An eyewitness report going up for auction states that the World War I flying ace known as the Red Baron was shot down from the ground, not just from the air, as is popularly believed.
The report from Australian intelligence officer Donald Fraser observes that Sgt. Cedric Popkin of an Australian anti-aircraft machine-gun company probably fired the shot that killed Manfred von Richthofen, the leading ace of World War I.
The question of who killed the German pilot has never been conclusively settled.
Though a British documentary noted that Popkin should receive at least some credit for von Richthofen’s death, the Royal Air Force gave credit to Canadian pilot Capt. Roy Brown, who pursued von Richthofen in the air. Another TV documentary, from the Discovery Channel, gives credit for von Richthofen’s death to Australian gunner W.J. Evans.
Fraser’s eyewitness document, along with correspondence, artists’ renderings and samples of von Richthofen’s Fokker triplane, is going up for auction on Wednesday by Bonhams auction house.
Von Richthofen’s name still has power, says Bonhams specialist Tom Lamb.
The ground war, with its grinding trench warfare, was “bitter and a complete mess,” Lamb said. But the flyers, including von Richthofen, France’s Rene Fonck, Canada’s Billy Bishop, Britain’s Eddie Mannock and U.S. pilot Eddie Rickenbacker, were “like knights.” They gave World War I what little romance it has.

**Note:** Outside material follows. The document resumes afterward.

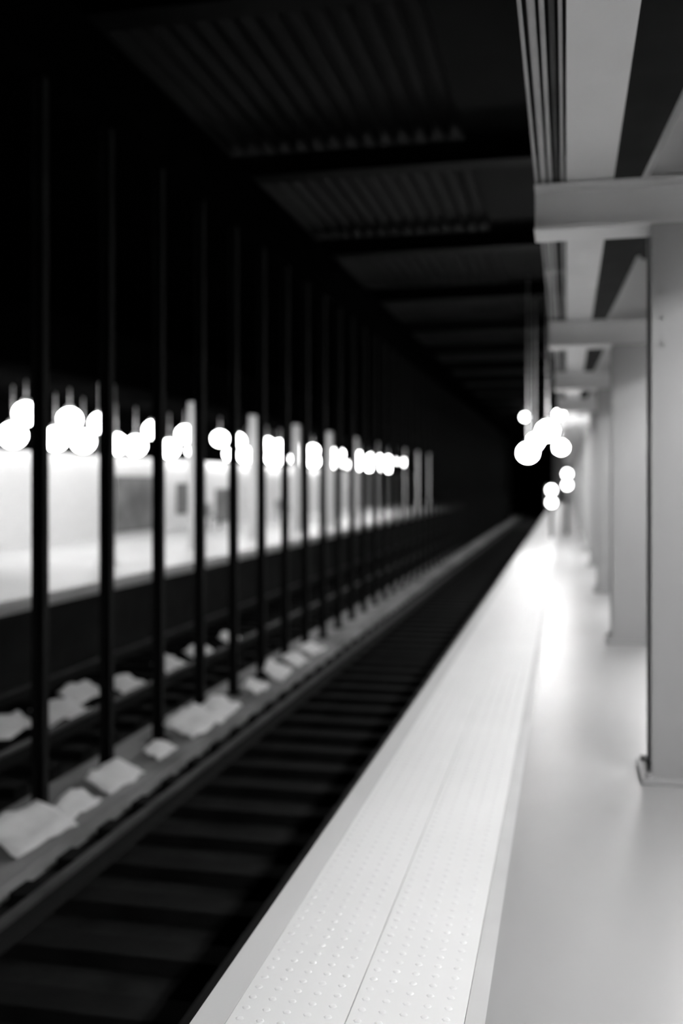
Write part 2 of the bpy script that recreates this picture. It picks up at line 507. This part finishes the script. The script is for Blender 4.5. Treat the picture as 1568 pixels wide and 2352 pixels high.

“For the people on the ground, they were the knights in shining armor, fighting their dogfights in the air,” Lamb said.
Von Richthofen was ace of aces, credited with 80 victories — the most of any pilot.
He was immortalized in a number of works, not least the comic strip “Peanuts,” in which Charlie Brown’s dog, Snoopy, is determined to bring him down — only to have his Sopwith Camel doghouse shot from under him. Snoopy, vowing revenge, would raise his fist-like paw and bark, “Curse you, Red Baron!”
In reality, von Richthofen’s death was anything but romantic or humorous.
Upon hearing machine-gun fire, Fraser, the Australian intelligence officer, observed “the enemy plane … was flying as if not under complete control, being wobbly and irregular in flight.” After the plane crashed — “the engine running full open” — Fraser helped pull the body from the cockpit.
“He was quite dead, and considerably cut about the face as (he) was apparently shot through the chest and body,” Fraser wrote.
Von Richthofen died April 21, 1918, in France.
Fraser credited Popkin for von Richthofen’s death and noted the contributions of other gunners.
Lamb says Popkin’s shot was “very lucky. (Von Richthofen) is 400 feet up, and this bullet kills him in the cockpit,” he said.
Von Richthofen was also probably shot from behind by Brown, who got the RAF credit for the kill.
Lamb says he expects the lot including the account to fetch between $3,000 and $5,000 at auction. Other von Richthofen-related lots may go for as much as $20,000.